A former chief nursing officer for England, who was made a dame in 2005 in recognition of her contribution to nursing and midwifery, she has been bishop of London since 2018.

The Confirmation of Election ceremony on 28 January at St Paul’s Cathedral will lead to Mullally legally becoming archbishop of Canterbury. She will remain bishop of London until then, and her enthronement will take place at Canterbury Cathedral on 25 March.

The 105th archbishop of Canterbury, Justin Welby, formally resigned in early January, having announced his intention to stand down in November 2024 over his handling of one of the church’s worst abuse scandals.

Pope Leo decried conditions for Palestinians in Gaza in his Christmas sermon. Leo said the story of Jesus being born in a stable showed that God had “pitched his fragile tent” among the people of the world.

“How, then, can we not think of the tents in Gaza, exposed for weeks to rain, wind and cold?” he said.

Leo was celebrating his first Christmas after being elected in May by the world’s cardinals to succeed the late Pope Francis.

In Thursday’s service with thousands in St Peter’s Basilica, Leo also lamented conditions for the homeless across the globe and the destruction caused by the wars roiling the world.
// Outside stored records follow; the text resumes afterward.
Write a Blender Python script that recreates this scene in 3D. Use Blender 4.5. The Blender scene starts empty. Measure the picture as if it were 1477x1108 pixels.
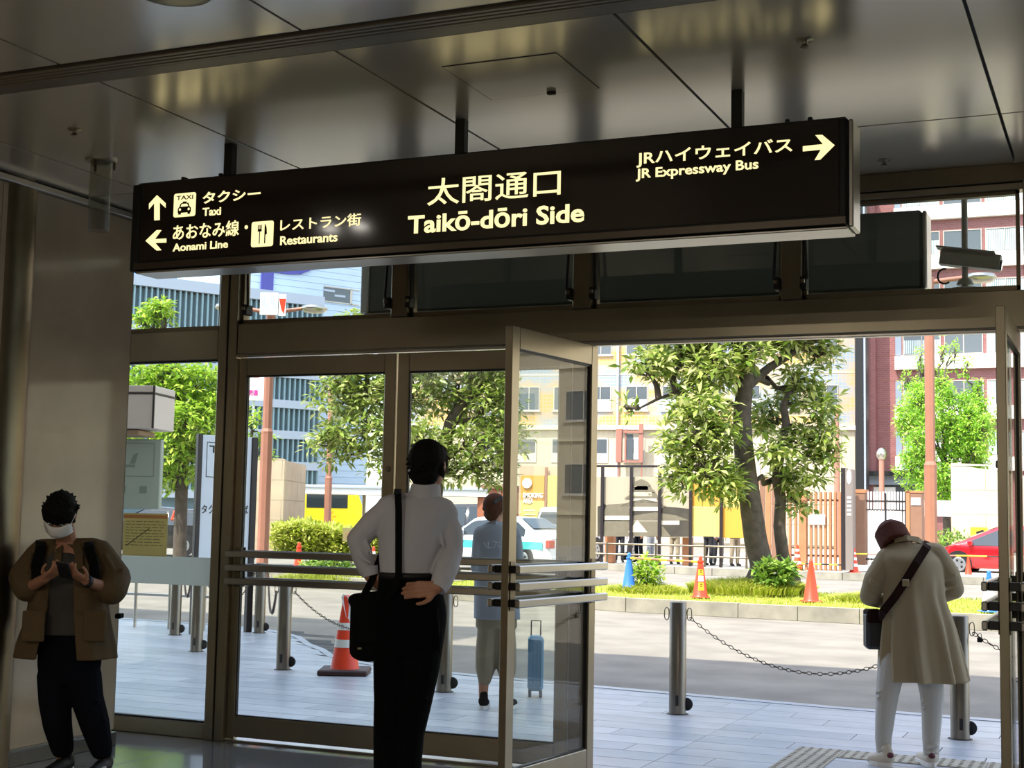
import bpy, bmesh, math, random
import numpy as np
from mathutils import Vector, Matrix
PI=math.pi
random.seed(7)
# ------------------------------------------------------------------ camera, sky, sun, exposure
FOC=2037.5; PITCH=.0930924; ROLL=.018715; YAW=.4124932; EYE=1.5
_f=Vector((-math.sin(YAW)*math.cos(PITCH),math.cos(YAW)*math.cos(PITCH),math.sin(PITCH)))
_r=Vector((math.cos(YAW),math.sin(YAW),0)); _u=_r.cross(_f)
_R=_r*math.cos(ROLL)+_u*math.sin(ROLL); _U=-_r*math.sin(ROLL)+_u*math.cos(ROLL)
cam=bpy.data.cameras.new('camera'); camo=bpy.data.objects.new('camera',cam)
bpy.context.scene.collection.objects.link(camo)
cam.sensor_width=36; cam.lens=FOC/1477*36; cam.clip_end=600
camo.matrix_world=Matrix(((_R.x,_U.x,-_f.x,0),(_R.y,_U.y,-_f.y,0),(_R.z,_U.z,-_f.z,EYE),(0,0,0,1)))
scn=bpy.context.scene; scn.camera=camo
scn.view_settings.view_transform='Standard'; scn.view_settings.look='None'
scn.view_settings.gamma=1; scn.view_settings.use_curve_mapping=False
scn.view_settings.exposure=0.2
w=bpy.data.worlds.new('sky'); scn.world=w; w.use_nodes=True
nt=w.node_tree; bg=nt.nodes['Background']
sky=nt.nodes.new('ShaderNodeTexSky'); sky.sky_type='NISHITA'; sky.sun_disc=False
sky.sun_elevation=math.radians(60); sky.sun_rotation=math.radians(200); sky.air_density=1.0; sky.dust_density=1.5; sky.ozone_density=1.0
mxs=nt.nodes.new('ShaderNodeMix'); mxs.data_type='RGBA'; mxs.inputs[0].default_value=.45; mxs.inputs[7].default_value=(2.1,2.15,2.25,1)   # thin bright summer haze over the blue
nt.links.new(sky.outputs[0],mxs.inputs[6]); nt.links.new(mxs.outputs[2],bg.inputs[0]); bg.inputs[1].default_value=0.8
SUN_EL=math.radians(58); SUN_AZ=math.radians(26)     # light travels towards +Y, a little to +X
sun=bpy.data.lights.new('sun','SUN'); sun.energy=8.0; sun.angle=math.radians(.6); sun.color=(1,.95,.86)
suno=bpy.data.objects.new('sun',sun); scn.collection.objects.link(suno)
_sd=Vector((math.sin(SUN_AZ)*math.cos(SUN_EL),math.cos(SUN_AZ)*math.cos(SUN_EL),-math.sin(SUN_EL)))
suno.rotation_euler=_sd.to_track_quat('-Z','Y').to_euler(); suno.location=(0,-5,30)
for lx,ly,pw in ((-3.2,-1.5,140),(1.5,-1.5,140),(-3.2,-6.5,140),(1.5,-6.5,140)):   # unseen fill lamps added behind the camera to brighten the hall
    L=bpy.data.lights.new('hall_fill_light','AREA'); L.shape='RECTANGLE'; L.size=1.2; L.size_y=.3; L.energy=pw; L.color=(1,.9,.76)
    o=bpy.data.objects.new('hall_fill_light',L); o.location=(lx,ly,3.40); scn.collection.objects.link(o)
for lx,ly in ((-4.93,3.95),(-4.70,3.95)):   # two recessed ceiling lamps just left of the frame; the sign's face mirrors them
    L=bpy.data.lights.new('downlight_lamp','AREA'); L.shape='DISK'; L.size=.1; L.energy=1.6; L.color=(1,.93,.82)
    o=bpy.data.objects.new('downlight_lamp',L); o.location=(lx,ly,3.415); scn.collection.objects.link(o)
# ------------------------------------------------------------------ measuring helpers
def ray(px,py): return _f*FOC+_R*(px-738.5)-_U*(py-554)
CAMP=Vector((0,0,EYE))
def gz(px,py,z=0.):
    d=ray(px,py); return CAMP+d*((z-EYE)/d.z)
def oy(px,py,Y):
    d=ray(px,py); return CAMP+d*(Y/d.y)
def ox(px,py,X):
    d=ray(px,py); return CAMP+d*(X/d.x)
HD=Vector((-math.sin(YAW),math.cos(YAW),0)); HR=Vector((math.cos(YAW),math.sin(YAW),0))
def od(px,py,depth):
    d=ray(px,py); return CAMP+d*(depth/d.dot(HD))
def opl(px,py,p0,n):
    d=ray(px,py); p0=Vector(p0); n=Vector(n); return CAMP+d*((p0-CAMP).dot(n)/d.dot(n))
# ------------------------------------------------------------------ materials
def lin(c):
    if isinstance(c,str):
        c=[int(c[i:i+2],16)/255 for i in (0,2,4)]
        c=[x/12.92 if x<=.04045 else ((x+.055)/1.055)**2.4 for x in c]
    return (*c[:3],1)
def mat(name,col,rough=.6,metal=0.,var=0.,vscale=5.,bump=0.,bscale=40.,emit=0.,coat=0.,aniso=None,spec=None,trans=0.,sss=0.):
    m=bpy.data.materials.new(name); m.use_nodes=True; n=m.node_tree; b=n.nodes['Principled BSDF']
    c=lin(col); b.inputs['Base Color'].default_value=c; b.inputs['Roughness'].default_value=rough; b.inputs['Metallic'].default_value=metal
    if spec is not None: b.inputs['Specular IOR Level'].default_value=spec
    if coat: b.inputs['Coat Weight'].default_value=coat; b.inputs['Coat Roughness'].default_value=.08
    if trans: b.inputs['Transmission Weight'].default_value=trans
    if emit:
        b.inputs['Emission Color'].default_value=c; b.inputs['Emission Strength'].default_value=emit
    tc=n.nodes.new('ShaderNodeTexCoord')
    if var:
        t=n.nodes.new('ShaderNodeTexNoise'); t.inputs['Scale'].default_value=vscale; t.inputs['Detail'].default_value=6
        n.links.new(tc.outputs['Object'],t.inputs['Vector'])
        r=n.nodes.new('ShaderNodeMapRange'); r.inputs[1].default_value=.3; r.inputs[2].default_value=.7
        r.inputs[3].default_value=1-var; r.inputs[4].default_value=1+var
        n.links.new(t.outputs[0],r.inputs[0])
        x=n.nodes.new('ShaderNodeVectorMath'); x.operation='SCALE'; x.inputs[0].default_value=c[:3]
        n.links.new(r.outputs[0],x.inputs['Scale']); n.links.new(x.outputs[0],b.inputs['Base Color'])
    if bump:
        t=n.nodes.new('ShaderNodeTexNoise'); t.inputs['Scale'].default_value=bscale; t.inputs['Detail'].default_value=4
        n.links.new(tc.outputs['Object'],t.inputs['Vector'])
        bp=n.nodes.new('ShaderNodeBump'); bp.inputs['Strength'].default_value=bump; bp.inputs['Distance'].default_value=.01
        n.links.new(t.outputs[0],bp.inputs['Height']); n.links.new(bp.outputs[0],b.inputs['Normal'])
    return m
def glass(name,tint=(.93,.95,.93),rough=0.,k=1.,ior=1.5):
    m=bpy.data.materials.new(name); m.use_nodes=True; n=m.node_tree; n.nodes.clear()
    o=n.nodes.new('ShaderNodeOutputMaterial'); t=n.nodes.new('ShaderNodeBsdfTransparent'); t.inputs[0].default_value=(*tint,1)
    g=n.nodes.new('ShaderNodeBsdfGlossy'); g.inputs['Roughness'].default_value=rough
    ge=n.nodes.new('ShaderNodeNewGeometry'); d=n.nodes.new('ShaderNodeVectorMath'); d.operation='DOT_PRODUCT'
    n.links.new(ge.outputs['Normal'],d.inputs[0]); n.links.new(ge.outputs['Incoming'],d.inputs[1])
    def mt(op,x,y=None,z=None):
        q=n.nodes.new('ShaderNodeMath'); q.operation=op
        for i,v in enumerate((x,y,z)):
            if v is None: continue
            if isinstance(v,(int,float)): q.inputs[i].default_value=v
            else: n.links.new(v,q.inputs[i])
        return q.outputs[0]
    f=mt('MULTIPLY_ADD',mt('POWER',mt('SUBTRACT',1.,mt('ABSOLUTE',d.outputs['Value'])),5.),.96*k,.04*k)   # Schlick, the same from both sides of the thin pane
    mx=n.nodes.new('ShaderNodeMixShader'); n.links.new(f,mx.inputs[0]); n.links.new(t.outputs[0],mx.inputs[1]); n.links.new(g.outputs[0],mx.inputs[2])
    n.links.new(mx.outputs[0],o.inputs[0]); return m
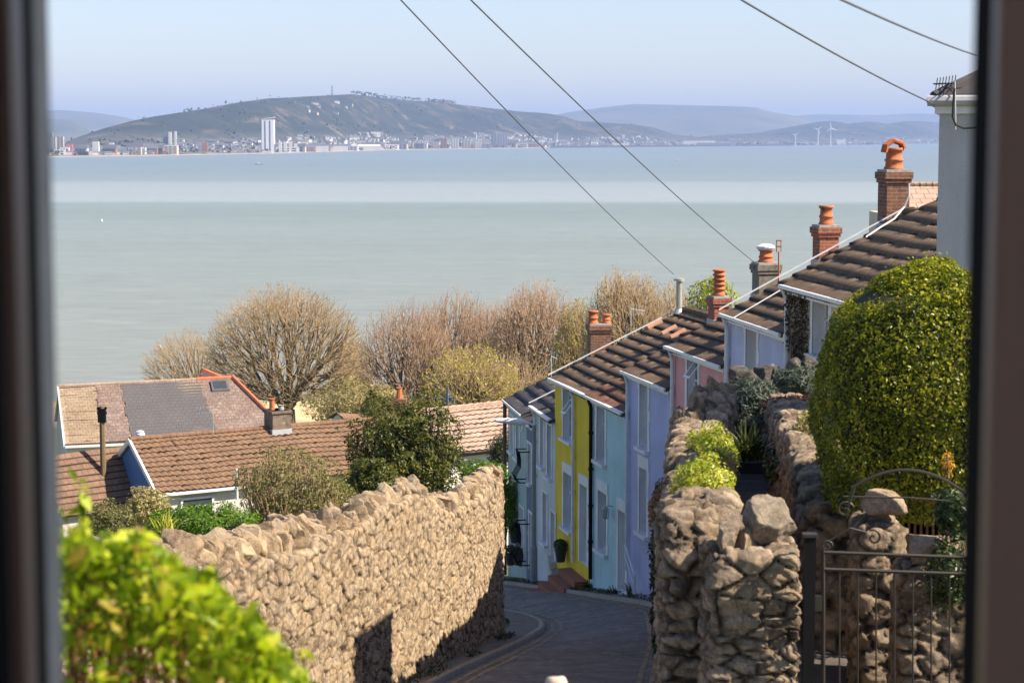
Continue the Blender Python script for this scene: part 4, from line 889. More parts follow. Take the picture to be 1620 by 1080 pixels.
def tubes_np(A, B, ra, rb, n=3):
    d = B - A; d /= np.linalg.norm(d, axis=1)[:, None] + 1e-9; h = np.where(np.abs(d[:, 2:3]) > .9, np.array([[1., 0, 0]]), np.array([[0, 0, 1.]]))
    a = np.cross(d, h); a /= np.linalg.norm(a, axis=1)[:, None]; b = np.cross(d, a); V = []
    for (p, r) in ((A, ra), (B, rb)):
        for k in range(n): t = 2 * math.pi * k / n; V.append(p + (a * math.cos(t) + b * math.sin(t)) * r[:, None])
    V = np.stack(V, 1).reshape(-1, 3); i = np.arange(len(A))[:, None] * 2 * n; Fs = []
    for k in range(n): k2 = (k + 1) % n; Fs.append(i + np.array([[k, k2, n + k2, n + k]]))
    return V, np.concatenate(Fs)
def branch_tree(root, tips, rg, r_tip, expo, f0=.3, jit=.08):
    segs = []
    def grow(p, idx, rp, depth):
        T = tips[idx]; n = len(idx)
        if n <= 1:
            if n: 
                m_ = p * .5 + T[0] * .5 + rg.normal(size=3) * np.linalg.norm(T[0] - p) * .06
                segs.append((p, m_, rp, r_tip * 1.2)); segs.append((m_, T[0], r_tip * 1.2, r_tip * .6))
            return
        d = T - p; dn = d / (np.linalg.norm(d, axis=1)[:, None] + 1e-9)
        c = dn - dn.mean(0); u_, s__, vt = np.linalg.svd(c, full_matrices=False) if n < 60 else np.linalg.svd(c[rg.choice(n, 60, replace=False)], full_matrices=False)
        ax = vt[0] + vt[1] * rg.normal() * .5; pr_ = c @ ax; pr_ = pr_ + rg.normal(size=n) * pr_.std() * (.45 if depth < 5 else .25); k = rg.uniform(.3, .7) if n > 3 else .5; th = np.quantile(pr_, k)
        parts = [idx[pr_ <= th], idx[pr_ > th]]
        if min(len(q) for q in parts) == 0: parts = [idx[:n // 2], idx[n // 2:]]
        if depth < 2 and n > 100: # several main limbs
            pa = []
            for q in parts: z = np.quantile(tips[q] @ vt[1], rg.uniform(.4, .6)); pa += [q[tips[q] @ vt[1] <= z], q[tips[q] @ vt[1] > z]]
            parts = pa
        for q in parts:
            if len(q) == 0: continue
            cen = tips[q].mean(0); v = cen - p; L_ = np.linalg.norm(v); fr = f0 * rg.uniform(.7, 1.3) * (.5 if depth < 3 else (1 if len(q) > 6 else 1.4))
            e_ = p + v * fr + rg.normal(size=3) * L_ * fr * jit; e_[2] -= L_ * fr * .04
            rc_ = r_tip * len(q) ** expo; segs.append((p, e_, min(rp, rc_ * 1.25), rc_)); grow(e_, q, rc_, depth + 1)
    grow(np.array(root, float), np.arange(len(tips)), r_tip * len(tips) ** expo * 1.1, 0)
    return segs
BARK = M_noise('bark', (.09, .068, .042), (.22, .165, .105), 1.5, .9, .4, 8)
TWIG = M_noise('twigs', (.36, .25, .14), (.52, .38, .22), .5, .9, 0)
TWIGR = M_noise('reddish_twigs', (.34, .22, .14), (.48, .33, .22), .5, .9, 0)
BUD = M_leaf('buds', [(0, (.34, .25, .09)), (.5, (.40, .34, .09)), (1, (.30, .34, .06))], .4)
BUDR = M_leaf('reddish_buds', [(0, (.42, .27, .16)), (.6, (.50, .36, .2)), (1, (.42, .40, .12))], .3)
def bare_tree(name, label, base, fork, c, rad, n, seed, twig=TWIG, bud=BUD, nbud=1.0, r_tip=.0135, expo=.47, cat='bare tree', group='bare trees along the seafront', low=-.55, budsize=.13, lean=1.0, shell=.5):
    rg = np.random.default_rng(seed); base, fork, c = (np.array(tuple(v), float) for v in (base, fork, c)); rad = np.array(rad, float) * 1.12
    T = []
    while len(T) < n:
        d = rg.normal(size=3); d /= np.linalg.norm(d)
        if d[2] < low: continue
        lob = 1 + .10 * (vnoise(np.array([d * 2.6 + seed]))[0] - .5) * 2 + rg.normal() * .022
        T.append(c + d * rad * lob * (shell + (1 - shell) * rg.uniform() ** .55))
    T = np.array(T); S = branch_tree(fork, T, rg, r_tip, expo)
    A = np.array([s_[0] for s_ in S]); B = np.array([s_[1] for s_ in S]); ra = np.array([s_[2] for s_ in S]); rb_ = np.array([s_[3] for s_ in S])
    t = empty(name, label, cat, tuple(base), 0, group); off = base
    big = rb_ > r_tip * 2.6
    V1, F1 = tubes_np(A[big] - off, B[big] - off, ra[big], rb_[big], 6)
    rt = r_tip * n ** expo; Vt, Ft = tubes_np(np.array([base - off - [0, 0, .5]]), np.array([fork - off]), np.array([rt * 1.7]), np.array([rt * 1.15]), 10)
    Vt2 = np.concatenate([V1, Vt]); Ft2 = np.concatenate([F1, Ft + len(V1)]); mesh('trunk', Vt2, Ft2, BARK, t, uv=False)
    sm = ~big; V2, F2 = tubes_np(A[sm] - off, B[sm] - off, ra[sm], rb_[sm], 3); mesh('crown', V2, F2, twig, t, uv=False)
    ends = B[(rb_ <= r_tip * .7)]
    k = int(len(ends) * nbud); pick = rg.integers(0, len(ends), k); C = ends[pick] + rg.normal(size=(k, 3)) * .12 - off
    leaves('buds', C, budsize * .8, bud, t, seed, aspect=.7)
    return t
def crown_at(px, pyt, pyb, wpx, Y, depth=.8):
    c = P(px, (pyt + pyb) / 2, Y); rx = wpx / 2 / F * Y; rz = (pyb - pyt) / 2 / F * Y * 1.0; return c, (rx, rx * depth, rz)
def tree_px(label, px, pyt, pyb, wpx, Y, pyfork, n, seed, pxf=None, **k):
    c, rad = crown_at(px, pyt, pyb, wpx, Y); fk = P(pxf or px, pyfork, Y); b = (fk.x, Y, float(tz(fk.x, Y)))
    return bare_tree('bare_tree', label, b, fk, c, rad, n, seed, **k)
tree_px('large wide fan-shaped bare tree behind the red hip tiles', 456, 458, 700, 250, 190, 648, 5600, 1, pxf=452, low=-.5, shell=.62)
tree_px('low spreading bare tree at the far left, behind the slate ridge', 292, 522, 650, 132, 235, 640, 1500, 2, pxf=318, low=-.5, nbud=.6)
tree_px('small budding tree just right of the large fan-shaped tree', 556, 530, 720, 88, 205, 690, 1300, 3, nbud=2.5, budsize=.16)
tree_px('bare tree with purple-brown twigs, left end of the clump behind the evergreen', 652, 482, 740, 175, 175, 670, 3300, 4, twig=TWIGR, bud=BUDR, nbud=.8)
tree_px('tall bare tree in the middle of the clump, topped by one stray shoot', 722, 468, 740, 165, 182, 650, 3300, 5, pxf=715, twig=TWIGR, bud=BUDR, nbud=.8)
tree_px('tall rounded bare tree directly behind the dark slate roofs', 850, 454, 720, 170, 168, 640, 4200, 6, pxf=842, twig=TWIGR, bud=BUDR, nbud=.9)
tree_px('slender bare tree between the two rounded crowns', 785, 480, 730, 140, 178, 650, 2800, 7, twig=TWIGR, bud=BUDR)
tree_px('yellow-green budding tree left of the two-pot chimney', 912, 482, 700, 80, 160, 630, 1500, 8, nbud=4, budsize=.15, bud=M_leaf('yellow_buds', [(0, (.42, .36, .06)), (1, (.5, .46, .06))], .4))
tree_px('broad bare tree whose crown fills behind the two-pot chimney and the steel flue', 992, 438, 700, 150, 150, 640, 5500, 9, twig=TWIG, bud=BUDR, nbud=.7)
tree_px('bare tree peeping over the ridge between the steel flue and the red pot', 1062, 450, 700, 100, 156, 640, 1600, 10, nbud=1.5)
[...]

“Fragile is the flesh of defenceless populations, tried by so many wars, ongoing or concluded, leaving behind rubble and open wounds,” said the pope.

“Fragile are the minds and lives of young people forced to take up arms, who on the frontlines feel the senselessness of what is asked of them and the falsehoods that fill the pompous speeches of those who send them to their deaths,” he said.